Taksit taksit yazmak gibi olmasın ama Otomatik Portakal. Hem kitap, hem de film.
Yaralanma olur. İnsan, onaylamadığını hissettiren bir “Uff!” bile işitse hafif kırgınlık duyumsayabilir. Bu çok normal.
Ayrıca herkesin algı ve beklentisi farklı. Bana kitabı sevdiren özellik, bir başkasının kitaptan nefret etmesine sebep olabilir. Bunu da normal karşılıyorum.
Bütün klasikleşmiş kurgular sevilmiyor anlaşılan, sevilmiyor dedim çünkü abartıldığını düşündüğünüz kitaplar başlığından çoktan uzaklaşıldı. Kişiye göre sevilmeyen kitaplar yazılıyor ve ben bunun biraz yaşla bağlantılı olduğu düşünüyorum.
Aksiyon olmadığından ötürü 1984’ü kötü bulmak… Sayfaları atlayarak okuyup, bir şey anlamadığından şikayet etmek…
Bu gibi sebeplerle kitapları eleştirenlerle de karşılaşıyoruz
Eski forum daha tutarlıydı sitelerin birleşmesine bağlayayım biraz da.
Bence buralar karışacak, vaziyet alın!!!
@_OZ,
Eski forumun son dönemlerine yetişebilmiştim. Eski zamanları bilmiyorum. Denk geldiğim kadarıyla orada da durumlar farklı değildi.

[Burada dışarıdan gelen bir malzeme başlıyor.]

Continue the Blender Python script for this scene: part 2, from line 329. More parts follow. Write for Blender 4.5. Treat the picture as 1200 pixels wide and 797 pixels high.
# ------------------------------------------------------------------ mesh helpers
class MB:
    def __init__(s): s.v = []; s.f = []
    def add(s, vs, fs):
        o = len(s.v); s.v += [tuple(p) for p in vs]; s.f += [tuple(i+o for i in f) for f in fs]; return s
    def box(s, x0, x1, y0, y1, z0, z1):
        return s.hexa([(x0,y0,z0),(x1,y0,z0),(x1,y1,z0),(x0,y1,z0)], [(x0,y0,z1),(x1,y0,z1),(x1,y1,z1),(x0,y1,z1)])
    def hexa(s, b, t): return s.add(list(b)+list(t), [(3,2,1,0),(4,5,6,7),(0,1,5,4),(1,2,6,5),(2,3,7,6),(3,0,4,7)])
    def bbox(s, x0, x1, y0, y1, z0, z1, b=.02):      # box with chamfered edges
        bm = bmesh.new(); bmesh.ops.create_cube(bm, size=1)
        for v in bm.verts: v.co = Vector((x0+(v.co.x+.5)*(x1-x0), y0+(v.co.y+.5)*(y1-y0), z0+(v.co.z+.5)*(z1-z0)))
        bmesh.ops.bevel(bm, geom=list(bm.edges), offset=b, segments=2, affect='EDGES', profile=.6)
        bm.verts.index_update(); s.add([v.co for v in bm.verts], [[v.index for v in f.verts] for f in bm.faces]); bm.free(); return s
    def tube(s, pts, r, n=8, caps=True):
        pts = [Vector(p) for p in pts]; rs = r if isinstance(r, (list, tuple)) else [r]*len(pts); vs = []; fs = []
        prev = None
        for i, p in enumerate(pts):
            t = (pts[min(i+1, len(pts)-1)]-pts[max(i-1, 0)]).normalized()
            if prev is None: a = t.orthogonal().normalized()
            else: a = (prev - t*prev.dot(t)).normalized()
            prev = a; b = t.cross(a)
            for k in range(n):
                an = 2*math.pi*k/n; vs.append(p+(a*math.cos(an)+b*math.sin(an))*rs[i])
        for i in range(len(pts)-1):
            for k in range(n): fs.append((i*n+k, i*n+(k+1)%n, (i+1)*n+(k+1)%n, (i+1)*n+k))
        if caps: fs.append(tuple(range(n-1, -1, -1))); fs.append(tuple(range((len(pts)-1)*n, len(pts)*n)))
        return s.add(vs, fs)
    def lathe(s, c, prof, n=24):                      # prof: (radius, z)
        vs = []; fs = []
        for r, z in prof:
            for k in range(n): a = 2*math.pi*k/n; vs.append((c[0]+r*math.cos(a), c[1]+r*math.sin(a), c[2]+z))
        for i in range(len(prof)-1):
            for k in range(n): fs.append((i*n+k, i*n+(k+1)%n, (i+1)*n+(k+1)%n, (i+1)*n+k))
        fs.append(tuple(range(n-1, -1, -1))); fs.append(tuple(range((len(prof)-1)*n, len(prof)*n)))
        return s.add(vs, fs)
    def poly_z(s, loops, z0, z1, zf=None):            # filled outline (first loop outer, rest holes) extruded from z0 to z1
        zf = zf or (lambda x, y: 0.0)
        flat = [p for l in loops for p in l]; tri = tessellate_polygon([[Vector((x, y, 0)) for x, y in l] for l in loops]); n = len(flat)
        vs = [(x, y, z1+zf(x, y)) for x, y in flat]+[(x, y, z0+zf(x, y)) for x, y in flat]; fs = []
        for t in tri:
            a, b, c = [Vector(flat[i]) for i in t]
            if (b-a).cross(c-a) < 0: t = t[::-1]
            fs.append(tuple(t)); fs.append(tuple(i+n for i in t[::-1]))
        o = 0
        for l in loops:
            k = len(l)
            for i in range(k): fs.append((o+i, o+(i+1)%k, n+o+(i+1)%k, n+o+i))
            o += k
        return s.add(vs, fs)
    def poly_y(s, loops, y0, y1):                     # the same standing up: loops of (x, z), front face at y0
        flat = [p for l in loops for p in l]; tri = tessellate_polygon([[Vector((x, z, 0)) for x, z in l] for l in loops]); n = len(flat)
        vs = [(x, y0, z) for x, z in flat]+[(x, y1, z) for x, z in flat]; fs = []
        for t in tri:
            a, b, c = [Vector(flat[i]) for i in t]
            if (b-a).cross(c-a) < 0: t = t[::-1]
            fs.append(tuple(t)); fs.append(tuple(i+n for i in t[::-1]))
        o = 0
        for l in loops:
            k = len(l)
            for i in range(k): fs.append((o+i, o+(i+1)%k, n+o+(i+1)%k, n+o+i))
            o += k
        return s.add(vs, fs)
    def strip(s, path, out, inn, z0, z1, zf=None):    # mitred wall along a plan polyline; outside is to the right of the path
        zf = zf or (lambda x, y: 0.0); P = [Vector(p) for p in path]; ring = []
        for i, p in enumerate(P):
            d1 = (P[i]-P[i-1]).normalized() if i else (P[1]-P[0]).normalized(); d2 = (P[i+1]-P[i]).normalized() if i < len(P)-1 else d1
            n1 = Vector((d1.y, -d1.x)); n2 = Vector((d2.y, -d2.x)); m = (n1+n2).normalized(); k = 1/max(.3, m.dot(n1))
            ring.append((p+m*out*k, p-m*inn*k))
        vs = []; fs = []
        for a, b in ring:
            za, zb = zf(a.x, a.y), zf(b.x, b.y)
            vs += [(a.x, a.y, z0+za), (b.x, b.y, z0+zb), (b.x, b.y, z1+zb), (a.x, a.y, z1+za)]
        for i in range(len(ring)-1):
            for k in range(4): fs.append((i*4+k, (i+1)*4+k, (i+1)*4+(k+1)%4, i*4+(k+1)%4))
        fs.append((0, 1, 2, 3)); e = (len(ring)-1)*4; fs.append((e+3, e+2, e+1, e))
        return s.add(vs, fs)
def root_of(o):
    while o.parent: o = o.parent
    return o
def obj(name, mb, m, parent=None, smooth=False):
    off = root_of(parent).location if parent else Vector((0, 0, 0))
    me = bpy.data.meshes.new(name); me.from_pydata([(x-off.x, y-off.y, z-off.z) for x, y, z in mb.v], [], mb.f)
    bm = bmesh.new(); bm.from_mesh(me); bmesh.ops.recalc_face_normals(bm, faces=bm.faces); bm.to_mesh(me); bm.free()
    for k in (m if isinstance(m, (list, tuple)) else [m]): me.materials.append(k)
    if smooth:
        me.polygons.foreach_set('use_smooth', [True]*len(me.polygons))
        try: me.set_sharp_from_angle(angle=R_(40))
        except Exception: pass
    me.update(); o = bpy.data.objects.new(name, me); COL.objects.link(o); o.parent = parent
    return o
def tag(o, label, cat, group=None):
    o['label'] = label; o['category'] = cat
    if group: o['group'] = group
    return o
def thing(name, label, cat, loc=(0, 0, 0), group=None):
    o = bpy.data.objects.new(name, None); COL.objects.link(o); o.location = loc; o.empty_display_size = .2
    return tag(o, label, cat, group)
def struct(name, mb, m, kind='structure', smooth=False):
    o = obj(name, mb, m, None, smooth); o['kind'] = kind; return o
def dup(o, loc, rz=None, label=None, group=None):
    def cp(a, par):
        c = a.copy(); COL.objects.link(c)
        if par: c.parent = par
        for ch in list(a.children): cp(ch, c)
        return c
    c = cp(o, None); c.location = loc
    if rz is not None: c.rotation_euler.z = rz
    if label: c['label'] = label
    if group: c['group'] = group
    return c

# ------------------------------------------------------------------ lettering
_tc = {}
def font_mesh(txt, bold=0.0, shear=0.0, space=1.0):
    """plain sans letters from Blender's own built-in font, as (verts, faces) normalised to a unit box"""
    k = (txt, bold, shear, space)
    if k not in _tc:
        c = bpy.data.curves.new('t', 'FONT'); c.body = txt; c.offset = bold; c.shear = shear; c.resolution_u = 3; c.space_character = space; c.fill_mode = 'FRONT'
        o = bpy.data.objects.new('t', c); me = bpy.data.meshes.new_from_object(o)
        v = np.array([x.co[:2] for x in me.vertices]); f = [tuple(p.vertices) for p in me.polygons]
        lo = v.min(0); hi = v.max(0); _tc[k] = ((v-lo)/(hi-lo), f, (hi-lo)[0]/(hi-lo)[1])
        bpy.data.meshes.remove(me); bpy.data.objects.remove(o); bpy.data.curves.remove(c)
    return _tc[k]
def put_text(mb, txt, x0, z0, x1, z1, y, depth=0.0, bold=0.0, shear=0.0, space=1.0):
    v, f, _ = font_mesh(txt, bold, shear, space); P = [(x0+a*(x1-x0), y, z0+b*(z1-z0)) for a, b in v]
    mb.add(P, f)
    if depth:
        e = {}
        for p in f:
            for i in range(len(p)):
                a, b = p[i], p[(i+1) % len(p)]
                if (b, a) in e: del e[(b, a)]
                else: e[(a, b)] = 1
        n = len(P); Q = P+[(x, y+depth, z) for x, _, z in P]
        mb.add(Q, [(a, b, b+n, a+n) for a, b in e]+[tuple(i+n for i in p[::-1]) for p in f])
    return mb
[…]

Amaan! Ne karışacak ? Herkes fikrini paylaşsın işte. Forumun, sosyal medyanın falan amacı bu zaten. Hoşlanmadığımız şeylerden uzaklaşmaya niyetlensek, ıssızlıklarda yaşamamız gerekecek
Okuduğum her kitapta takdir ettiğim bir iki şey bulabilme lanetim yüzünden, aklıma bir türlü isim gelmiyor
O senin efendi kişiliğinden geliyor Cemalettin Hocam, biz bizeyiz burada, yüklen birkaç kitaba da havamızı bulalım ^^
Burada çok acımasız yazılar gördüm, biraz üzdü bazıları beni. Neyse… Ben de Rüzgarın Adı diyeceğim. Niye bu kadar tutkuyla sevildiğini çözemedim bir türlü ve sırf bunu anlamaya çalışmak için de bir kere daha okumak gibi bir planım var.
Bunun dışında Kürk Mantolu Madonna’yı ben de sevdim ama ikinci yarısının yeşilçam tadı vermesi sebebiyle biraz abartılmış buluyorum.
Son olarak Simyacı diyeceğim, sevenlerine saygım sonsuz ancak bir roman bile değildi bence, Kişisel Gelişim demek daha uygun o kitap için. Nefret ettim.
Benin okuduğum ilk Le Guin kitabıydı Sürgün Gezegeni ve beğenmiştim açıkçası. Biraz da onun gazıyla Mülksüzler’e girişmiş ve hayal kırıklığı yaşamıştım. Zevkler gerçekten çok değişken.
Bu başlık harika oldu. Kah sabır çekiyoruz, kah sabrediyoruz, bazen de sabır diliyoruz
Biri savunun diye bağırsa Dune diyen arkadaş bende şimdiden mevzilendim.
Benim de ilk Le Guin kitabımdı ve en ufak bir sevgi besleyememiştim (bazı ilginç fikirler ve ufak bir potansiyel görmüştüm ama evrene alışabildiğimde kitap bitmişti). Sonra diğer kitaplarına geçmek için acele etmedim doğal olarak. Şimdi bunu okuyunca şöyle garip bir umudum doğdu: Belki ben de Mülksüzleri okuyunca tam aksine çok severim Umarım öyle olur, bir ara şans vereyim en iyisi.